What is being asked: Write out the records again, exactly, leaving none out.

━━━ Data supplied

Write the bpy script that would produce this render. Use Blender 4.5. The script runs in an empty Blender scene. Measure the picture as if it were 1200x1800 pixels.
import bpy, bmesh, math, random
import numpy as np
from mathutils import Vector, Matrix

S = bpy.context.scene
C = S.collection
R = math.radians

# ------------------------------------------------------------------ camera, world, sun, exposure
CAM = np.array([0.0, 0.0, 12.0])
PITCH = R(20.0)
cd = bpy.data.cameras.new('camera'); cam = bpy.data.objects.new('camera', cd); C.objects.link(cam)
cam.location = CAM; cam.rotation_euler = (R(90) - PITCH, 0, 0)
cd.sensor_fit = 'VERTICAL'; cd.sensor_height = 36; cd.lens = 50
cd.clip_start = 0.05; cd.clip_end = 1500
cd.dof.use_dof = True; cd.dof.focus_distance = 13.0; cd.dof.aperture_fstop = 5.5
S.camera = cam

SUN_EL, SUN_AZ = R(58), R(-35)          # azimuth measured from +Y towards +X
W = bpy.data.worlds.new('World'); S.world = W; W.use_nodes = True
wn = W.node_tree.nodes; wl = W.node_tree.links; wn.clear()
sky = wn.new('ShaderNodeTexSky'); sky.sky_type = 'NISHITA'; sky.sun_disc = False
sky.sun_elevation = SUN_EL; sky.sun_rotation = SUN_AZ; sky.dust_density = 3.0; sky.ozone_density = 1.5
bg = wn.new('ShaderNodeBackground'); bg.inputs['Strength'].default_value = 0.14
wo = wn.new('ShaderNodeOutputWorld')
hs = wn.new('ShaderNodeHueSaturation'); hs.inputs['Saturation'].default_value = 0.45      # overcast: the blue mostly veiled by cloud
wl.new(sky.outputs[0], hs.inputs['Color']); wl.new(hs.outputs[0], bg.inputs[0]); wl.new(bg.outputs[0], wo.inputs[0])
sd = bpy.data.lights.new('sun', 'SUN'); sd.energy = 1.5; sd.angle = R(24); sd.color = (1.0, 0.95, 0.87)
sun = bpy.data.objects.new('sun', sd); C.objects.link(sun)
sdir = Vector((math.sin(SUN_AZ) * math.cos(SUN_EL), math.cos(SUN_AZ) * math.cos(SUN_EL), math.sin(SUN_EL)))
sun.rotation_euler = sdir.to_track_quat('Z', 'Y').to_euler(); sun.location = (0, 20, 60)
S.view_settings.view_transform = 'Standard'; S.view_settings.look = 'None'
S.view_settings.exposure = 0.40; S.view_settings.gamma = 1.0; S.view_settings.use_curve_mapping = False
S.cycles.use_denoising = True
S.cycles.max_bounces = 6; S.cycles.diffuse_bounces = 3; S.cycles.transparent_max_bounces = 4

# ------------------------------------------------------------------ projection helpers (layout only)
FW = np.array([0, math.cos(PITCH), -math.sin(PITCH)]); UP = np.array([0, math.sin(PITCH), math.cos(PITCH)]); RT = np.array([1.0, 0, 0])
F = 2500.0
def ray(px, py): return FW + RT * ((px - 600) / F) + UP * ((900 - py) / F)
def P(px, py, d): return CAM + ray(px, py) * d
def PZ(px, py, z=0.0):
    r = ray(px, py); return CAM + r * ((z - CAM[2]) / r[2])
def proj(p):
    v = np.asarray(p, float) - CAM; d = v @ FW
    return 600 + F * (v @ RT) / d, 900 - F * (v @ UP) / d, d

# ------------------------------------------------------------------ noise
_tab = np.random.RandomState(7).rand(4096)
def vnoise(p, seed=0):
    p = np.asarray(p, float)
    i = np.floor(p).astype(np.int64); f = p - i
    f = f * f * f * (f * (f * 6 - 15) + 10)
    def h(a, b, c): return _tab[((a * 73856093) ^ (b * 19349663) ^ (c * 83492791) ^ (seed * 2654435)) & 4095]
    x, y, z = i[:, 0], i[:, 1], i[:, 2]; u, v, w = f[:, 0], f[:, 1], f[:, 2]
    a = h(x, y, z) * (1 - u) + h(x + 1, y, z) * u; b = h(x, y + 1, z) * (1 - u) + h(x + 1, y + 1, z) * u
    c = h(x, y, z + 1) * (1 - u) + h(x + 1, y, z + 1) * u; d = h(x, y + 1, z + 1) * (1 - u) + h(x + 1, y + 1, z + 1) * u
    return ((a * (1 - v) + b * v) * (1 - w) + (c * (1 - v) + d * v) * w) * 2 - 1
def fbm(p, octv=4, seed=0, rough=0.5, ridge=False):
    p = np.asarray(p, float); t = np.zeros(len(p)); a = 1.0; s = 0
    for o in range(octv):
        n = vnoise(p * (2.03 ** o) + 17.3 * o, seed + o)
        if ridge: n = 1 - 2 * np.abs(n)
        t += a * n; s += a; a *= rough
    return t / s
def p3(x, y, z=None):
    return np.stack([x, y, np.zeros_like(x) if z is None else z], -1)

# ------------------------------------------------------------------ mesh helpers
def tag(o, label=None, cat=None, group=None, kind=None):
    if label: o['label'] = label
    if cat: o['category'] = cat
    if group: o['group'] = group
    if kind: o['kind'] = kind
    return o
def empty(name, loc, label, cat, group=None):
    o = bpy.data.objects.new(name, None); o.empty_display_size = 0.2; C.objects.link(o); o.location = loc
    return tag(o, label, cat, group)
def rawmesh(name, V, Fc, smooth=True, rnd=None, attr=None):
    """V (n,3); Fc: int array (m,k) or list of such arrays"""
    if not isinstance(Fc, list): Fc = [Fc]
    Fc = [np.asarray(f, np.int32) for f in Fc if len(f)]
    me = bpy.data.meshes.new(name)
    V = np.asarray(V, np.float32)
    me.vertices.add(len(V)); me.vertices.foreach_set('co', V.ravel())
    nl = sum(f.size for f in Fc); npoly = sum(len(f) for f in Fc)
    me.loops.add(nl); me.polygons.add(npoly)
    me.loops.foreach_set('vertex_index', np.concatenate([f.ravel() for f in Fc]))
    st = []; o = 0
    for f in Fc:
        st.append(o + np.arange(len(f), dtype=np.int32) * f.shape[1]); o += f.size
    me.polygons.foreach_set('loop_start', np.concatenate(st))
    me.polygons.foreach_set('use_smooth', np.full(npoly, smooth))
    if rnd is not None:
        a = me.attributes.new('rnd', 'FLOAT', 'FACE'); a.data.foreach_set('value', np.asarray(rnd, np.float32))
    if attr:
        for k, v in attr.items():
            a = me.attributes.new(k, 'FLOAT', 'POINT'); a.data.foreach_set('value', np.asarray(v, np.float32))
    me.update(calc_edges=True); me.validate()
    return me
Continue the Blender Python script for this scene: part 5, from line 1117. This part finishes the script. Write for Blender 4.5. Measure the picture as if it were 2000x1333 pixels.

━━━━━━

Exercise solution:
Write the bpy script that would produce this render. Use Blender 4.5. The script runs in an empty Blender scene. Measure the picture as if it were 1200x1800 pixels.
import bpy, bmesh, math, random
import numpy as np
from mathutils import Vector, Matrix

S = bpy.context.scene
C = S.collection
R = math.radians

# ------------------------------------------------------------------ camera, world, sun, exposure
CAM = np.array([0.0, 0.0, 12.0])
PITCH = R(20.0)
cd = bpy.data.cameras.new('camera'); cam = bpy.data.objects.new('camera', cd); C.objects.link(cam)
cam.location = CAM; cam.rotation_euler = (R(90) - PITCH, 0, 0)
cd.sensor_fit = 'VERTICAL'; cd.sensor_height = 36; cd.lens = 50
cd.clip_start = 0.05; cd.clip_end = 1500
cd.dof.use_dof = True; cd.dof.focus_distance = 13.0; cd.dof.aperture_fstop = 5.5
S.camera = cam

SUN_EL, SUN_AZ = R(58), R(-35)          # azimuth measured from +Y towards +X
W = bpy.data.worlds.new('World'); S.world = W; W.use_nodes = True
wn = W.node_tree.nodes; wl = W.node_tree.links; wn.clear()
sky = wn.new('ShaderNodeTexSky'); sky.sky_type = 'NISHITA'; sky.sun_disc = False
sky.sun_elevation = SUN_EL; sky.sun_rotation = SUN_AZ; sky.dust_density = 3.0; sky.ozone_density = 1.5
bg = wn.new('ShaderNodeBackground'); bg.inputs['Strength'].default_value = 0.14
wo = wn.new('ShaderNodeOutputWorld')
hs = wn.new('ShaderNodeHueSaturation'); hs.inputs['Saturation'].default_value = 0.45      # overcast: the blue mostly veiled by cloud
wl.new(sky.outputs[0], hs.inputs['Color']); wl.new(hs.outputs[0], bg.inputs[0]); wl.new(bg.outputs[0], wo.inputs[0])
sd = bpy.data.lights.new('sun', 'SUN'); sd.energy = 1.5; sd.angle = R(24); sd.color = (1.0, 0.95, 0.87)
sun = bpy.data.objects.new('sun', sd); C.objects.link(sun)
sdir = Vector((math.sin(SUN_AZ) * math.cos(SUN_EL), math.cos(SUN_AZ) * math.cos(SUN_EL), math.sin(SUN_EL)))
sun.rotation_euler = sdir.to_track_quat('Z', 'Y').to_euler(); sun.location = (0, 20, 60)
S.view_settings.view_transform = 'Standard'; S.view_settings.look = 'None'
S.view_settings.exposure = 0.40; S.view_settings.gamma = 1.0; S.view_settings.use_curve_mapping = False
S.cycles.use_denoising = True
S.cycles.max_bounces = 6; S.cycles.diffuse_bounces = 3; S.cycles.transparent_max_bounces = 4

# ------------------------------------------------------------------ projection helpers (layout only)
FW = np.array([0, math.cos(PITCH), -math.sin(PITCH)]); UP = np.array([0, math.sin(PITCH), math.cos(PITCH)]); RT = np.array([1.0, 0, 0])
F = 2500.0
def ray(px, py): return FW + RT * ((px - 600) / F) + UP * ((900 - py) / F)
def P(px, py, d): return CAM + ray(px, py) * d
def PZ(px, py, z=0.0):
    r = ray(px, py); return CAM + r * ((z - CAM[2]) / r[2])
def proj(p):
    v = np.asarray(p, float) - CAM; d = v @ FW
    return 600 + F * (v @ RT) / d, 900 - F * (v @ UP) / d, d

# ------------------------------------------------------------------ noise
_tab = np.random.RandomState(7).rand(4096)
def vnoise(p, seed=0):
    p = np.asarray(p, float)
    i = np.floor(p).astype(np.int64); f = p - i
    f = f * f * f * (f * (f * 6 - 15) + 10)
    def h(a, b, c): return _tab[((a * 73856093) ^ (b * 19349663) ^ (c * 83492791) ^ (seed * 2654435)) & 4095]
    x, y, z = i[:, 0], i[:, 1], i[:, 2]; u, v, w = f[:, 0], f[:, 1], f[:, 2]
    a = h(x, y, z) * (1 - u) + h(x + 1, y, z) * u; b = h(x, y + 1, z) * (1 - u) + h(x + 1, y + 1, z) * u
    c = h(x, y, z + 1) * (1 - u) + h(x + 1, y, z + 1) * u; d = h(x, y + 1, z + 1) * (1 - u) + h(x + 1, y + 1, z + 1) * u
    return ((a * (1 - v) + b * v) * (1 - w) + (c * (1 - v) + d * v) * w) * 2 - 1
def fbm(p, octv=4, seed=0, rough=0.5, ridge=False):
    p = np.asarray(p, float); t = np.zeros(len(p)); a = 1.0; s = 0
    for o in range(octv):
        n = vnoise(p * (2.03 ** o) + 17.3 * o, seed + o)
        if ridge: n = 1 - 2 * np.abs(n)
        t += a * n; s += a; a *= rough
    return t / s
def p3(x, y, z=None):
    return np.stack([x, y, np.zeros_like(x) if z is None else z], -1)

# ------------------------------------------------------------------ mesh helpers
def tag(o, label=None, cat=None, group=None, kind=None):
    if label: o['label'] = label
    if cat: o['category'] = cat
    if group: o['group'] = group
    if kind: o['kind'] = kind
    return o
def empty(name, loc, label, cat, group=None):
    o = bpy.data.objects.new(name, None); o.empty_display_size = 0.2; C.objects.link(o); o.location = loc
    return tag(o, label, cat, group)
def rawmesh(name, V, Fc, smooth=True, rnd=None, attr=None):
    """V (n,3); Fc: int array (m,k) or list of such arrays"""
    if not isinstance(Fc, list): Fc = [Fc]
    Fc = [np.asarray(f, np.int32) for f in Fc if len(f)]
    me = bpy.data.meshes.new(name)
    V = np.asarray(V, np.float32)
    me.vertices.add(len(V)); me.vertices.foreach_set('co', V.ravel())
    nl = sum(f.size for f in Fc); npoly = sum(len(f) for f in Fc)
    me.loops.add(nl); me.polygons.add(npoly)
    me.loops.foreach_set('vertex_index', np.concatenate([f.ravel() for f in Fc]))
    st = []; o = 0
    for f in Fc:
        st.append(o + np.arange(len(f), dtype=np.int32) * f.shape[1]); o += f.size
    me.polygons.foreach_set('loop_start', np.concatenate(st))
    me.polygons.foreach_set('use_smooth', np.full(npoly, smooth))
    if rnd is not None:
        a = me.attributes.new('rnd', 'FLOAT', 'FACE'); a.data.foreach_set('value', np.asarray(rnd, np.float32))
    if attr:
        for k, v in attr.items():
            a = me.attributes.new(k, 'FLOAT', 'POINT'); a.data.foreach_set('value', np.asarray(v, np.float32))
    me.update(calc_edges=True); me.validate()
    return me
Continue the Blender Python script for this scene: part 5, from line 1117. This part finishes the script. Write for Blender 4.5. Measure the picture as if it were 2000x1333 pixels.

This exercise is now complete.